Ontario’s recent budget and building code announcement were significant setbacks in our efforts to protect people and the environment from the worst impacts of climate change. In the budget, the government missed another opportunity to support the development of high-performance buildings — like Passive House – and the development of the industry. Meanwhile, Ontario’s roll out of an “updated” 2025 building code fails to align with national standards, creates a complex regulatory environment that increases administrative burdens for builders, and enforces outdated energy efficiency standards, harming Canada’s efforts to meet our climate targets. 

Ontario’s Building Code Taped Red

It is understandable that the budget is silent on the upcoming national building code revisions, since Ontario rolled out a convoluted 2025 Building Code that will have no further consultations. The province won’t hear how high-performance buildings will help protect people and structures from storms and wildfire smoke, like we have seen growing in the past few years.  No committees will hear that by building to updated, high-performance standards — like Passive House — construction costs will not be substantially increased and savings in heating and cooling costs will be generated that more than offset “green” costs within a few years of building occupancy. 

Rather than adopt the lowest tier in the new federal model code for energy efficiency (a level that is no more ambitious than Ontario’s current efficiency standards that were set back in 2017), Ontario’s “updated” building code just points to Ontario’s standards from 2017. Its approach breaks the spirit of building code harmonization and undermines the effectiveness of Canada’s broader efforts to enhance building energy efficiency and reduce operational emissions. The reluctance of Ontario to fully harmonize with national model codes and adopted the tiered greenhouse gas and energy intensity targets (again at a level no more stringent than current levels), has created a complex regulatory environment, where builders must navigate multiple documents and exceptions, increasing the administrative burden and creating potential inconsistencies in enforcement and compliance across the province – a red tape induction! 

The decision-making process in Ontario seems to be heavily influenced by political considerations, prioritizing select industry preferences for fewer environmental requirements to keep costs down over environmental imperatives and favouring the status quo over necessary advancements in building standards.
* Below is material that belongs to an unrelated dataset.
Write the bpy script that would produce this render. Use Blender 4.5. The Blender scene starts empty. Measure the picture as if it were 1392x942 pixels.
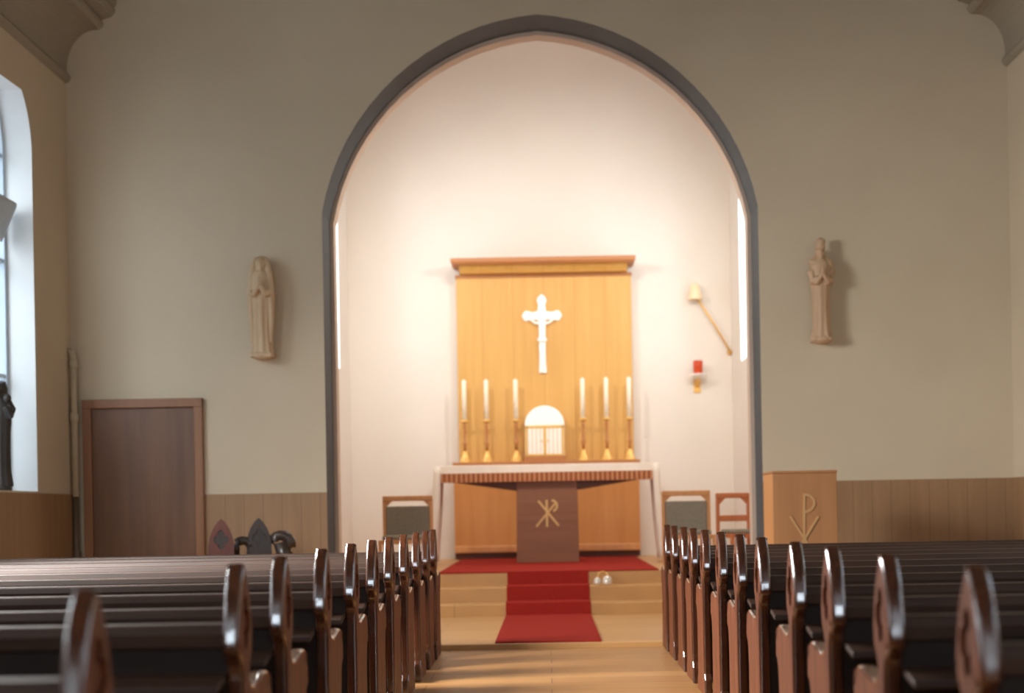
import bpy, bmesh, math, random
from mathutils import Vector, Matrix
random.seed(4)
sc = bpy.context.scene
C = sc.collection
R = math.radians
PI = math.pi
CAM_Z = 1.05
F = 2100.0           # focal length in pixels of the 1392 px frame
VX, VY, ROLL = 746.0, 692.0, 0.018

def at(px, py, d):
    u = px - VX; v = VY - py
    a = u + v * ROLL; b = -u * ROLL + v
    return Vector((a * d / F, d, CAM_Z + b * d / F))

# ---------------------------------------------------------------- materials
def srgb(r, g, b):
    f = lambda c: (c / 255 / 12.92) if c / 255 <= 0.04045 else ((c / 255 + 0.055) / 1.055) ** 2.4
    return (f(r), f(g), f(b), 1)

def base_mat(name, rough=0.6, metal=0.0, spec=0.5, coat=0.0):
    m = bpy.data.materials.new(name); m.use_nodes = True
    nt = m.node_tree; b = nt.nodes['Principled BSDF']
    b.inputs['Roughness'].default_value = rough
    b.inputs['Metallic'].default_value = metal
    b.inputs['Specular IOR Level'].default_value = spec
    b.inputs['Coat Weight'].default_value = coat
    return m, nt, b

def mottled(name, c1, c2, scale=3.0, rough=0.7, stretch=(1, 1, 1), bump=0.0, metal=0.0, spec=0.5, coat=0.0, detail=5.0, seams=None, seam_col=None):
    """noise between two colours, stretched along the grain; seams = (axis, spacing, width) adds thin board joints"""
    m, nt, b = base_mat(name, rough, metal, spec, coat)
    tc = nt.nodes.new('ShaderNodeTexCoord'); mp = nt.nodes.new('ShaderNodeMapping')
    mp.inputs['Scale'].default_value = stretch
    nz = nt.nodes.new('ShaderNodeTexNoise'); nz.inputs['Scale'].default_value = scale; nz.inputs['Detail'].default_value = detail
    rp = nt.nodes.new('ShaderNodeValToRGB')
    rp.color_ramp.elements[0].position = 0.3; rp.color_ramp.elements[1].position = 0.7
    rp.color_ramp.elements[0].color = c1; rp.color_ramp.elements[1].color = c2
    L = nt.links.new
    L(tc.outputs['Object'], mp.inputs['Vector']); L(mp.outputs['Vector'], nz.inputs['Vector'])
    L(nz.outputs['Fac'], rp.inputs['Fac'])
    out = rp.outputs['Color']
    if seams:
        ax, sp, w = seams
        sx = nt.nodes.new('ShaderNodeSeparateXYZ'); L(tc.outputs['Object'], sx.inputs['Vector'])
        md = nt.nodes.new('ShaderNodeMath'); md.operation = 'PINGPONG'; md.inputs[1].default_value = sp / 2
        L(sx.outputs['XYZ'.index(ax)], md.inputs[0])
        lt = nt.nodes.new('ShaderNodeMath'); lt.operation = 'LESS_THAN'; lt.inputs[1].default_value = w / 2
        L(md.outputs[0], lt.inputs[0])
        mx = nt.nodes.new('ShaderNodeMixRGB'); mx.inputs['Color2'].default_value = seam_col or c1
        L(lt.outputs[0], mx.inputs['Fac']); L(out, mx.inputs['Color1'])
        out = mx.outputs['Color']
    L(out, b.inputs['Base Color'])
    if bump:
        bp = nt.nodes.new('ShaderNodeBump'); bp.inputs['Strength'].default_value = bump; bp.inputs['Distance'].default_value = 0.01
        L(nz.outputs['Fac'], bp.inputs['Height']); L(bp.outputs['Normal'], b.inputs['Normal'])
    return m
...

The view of limiting upfront costs and jettisoning environmental requirements is based on a narrow view of housing affordability. Someone will have to pay, the bill will come due, and it will likely fall on those least able to pay.

Please let Ontario Housing Minister Paul Calandra know that Ontario’s approach will burden the development industry, is built off a simplistic understanding of affordability, puts Ontario residents at risk to climate impacts, and undermines Canada’s goal of reducing carbon emissions. Read out via 416-585-7000 or at [email protected]

Provide Feedback on Federal Model Code 

Unlike Ontario, you can provide feedback on the proposed 2025 federal model building code until April 29th. We encourage our members to read our feedback and share your thoughts with the Canadian Board for Harmonized Construction Codes. It is important for Passive House members to bring their expertise to bear throughout the national consultation on the proposed amendments.  This review is part of a strategy that impacts fire, building and plumbing codes and is an opportunity to address climate change and related concerns. 

Ontario’s budget falls short 

In March, we were disappointed to see in the latest Ontario budget limited help to the residents of Ontario and the builders in this province to act on climate change. The province could have introduced or dedicated funding for blower door testing. A simple, low-cost effort that tells homeowners where conditioned air is escaping.  But the government chose not to implement that idea.  

What else could they or can they still do to address climate change? 

By simply tweaking a few words as they roll out the funding for some specific initiatives the government could go from zero to hero. 

Let’s take the recently announced funding for job re-training as an example.  Why not include a priority statement that says these training dollars will go to those submitting plans for good quality, green job training that will produce skilled workers whose efforts can be put to productive use while taking action to protect against climate change. 

But here’s the kicker:  The province can go a long way to solving its own housing crisis in a speedy, cost effective and efficient way.  In a way that helps address climate change, provides jobs — green ones at that.  How?  Support, encourage, incentivize the development and construction of high-performance off-site, modular homes.  The government conducted a survey in January about supporting the industry and spoke about the importance of the industry in the budget but failed to announce any funding. And just recently, announced another information gathering phase to understand pricing, timing/schedule, economies of scale, and regional dynamics of modular housing. We encourage all modular housing stakeholders to participate. 

An easy start would be to match the recently announced federal $50 million Homebuilding Technology and Innovation Fund to support the scale-up, commercialization, and adoption of innovative housing technologies and materials, including for modular and prefabricated homes. Another is to expand out procurement efforts to leverage modular building techniques in the development of new long-term care facilities to other sectors. 

If the government could see its way to encourage this fledgling industry, they could rightly say they championed the environment, addressed climate change and got homes built in the 2024 budget. 

The added benefit of implementing high-performance modular solutions is that they come with a proven building standard track record.  They have sound science behind them and have been tested in a variety of climates and proven to perform to the highest standards.